Despite that profound conviction, he is very aware that the wider world is increasingly sceptical of the Church and its teaching.

“Recently it has been a pretty hostile environment and I think we can expect more of that in future,” he said. “I think that it will test our Faith but it will also test our skill because we need to find a way to protect ourselves yet still make a contribution to the common good. You may have to take some tactical adjustments or think pragmatically in order to protect yourself and the Church but we must never lose sight of engagement with the wider world.”

That hostility to religion seems a long way from the world the archbishop-elect grew up in.

“The world then was much more supportive to religious vision,” he reflected. “Even if it wasn’t a Catholic religious vision that was round about us, it was still a Christian religious vision.  The world nowadays is not supportive, and young families are particularly under strain and at risk.”

It is this conviction of the importance of the Christian vision of the family that underpinned the Catholic bishops’ opposition to Scottish Government plans to legalise same-sex ‘marriage.’

“I think it is the most important moral and social policy decision since abortion,” he said quietly. “And I think the Church was quiet at the abortion act, it was persuaded that it wouldn’t be that bad, and so we got on the front foot pretty quickly this time. Though the government invited us to and we did it, we were asked to respond and we did, in a way that was clear and measured, and was not meant to cause offence.”

The political row over same-sex ‘marriage’ threatened to engulf the archbishop-elect personally, when a video of him commenting on the death of the late MP David Cairns emerged, an incident he clearly regrets.

“It was an unguarded moment, an indiscretion, possibly I thought the occasion was more intimate that it was,” he said.

The media furore that came out of that was clearly difficult for him

“I am basically a reserved person, I don’t enjoy seeing my name or picture,” he said. “My real desire is to just quietly support the Catholic community.”
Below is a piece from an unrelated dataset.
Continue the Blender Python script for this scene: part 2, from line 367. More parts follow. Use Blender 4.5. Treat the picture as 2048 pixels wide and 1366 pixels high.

As he looks forward to becoming Archbishop of Glasgow he admitted to having doubts.

“Being kind of reserved about things, there is a natural kind of reticence and respect for something quite sacred and challenging, and apprehension at moving out of your comfort zone as well as the natural sense of unworthiness you should always feel when being asked by God to do something,” he said.

In the end he finds solace in the eternal nature of the Faith.

“John Paul II said we should use the Word of Jesus, and at my best I do that, I think: ‘do not be afraid I am with you always till the end of time,’” he said. “That has to be the prism out of which we see the world, a vision of hope. The Cross is always going to be part of the life of the Church but the Cross itself is what gives us hope.”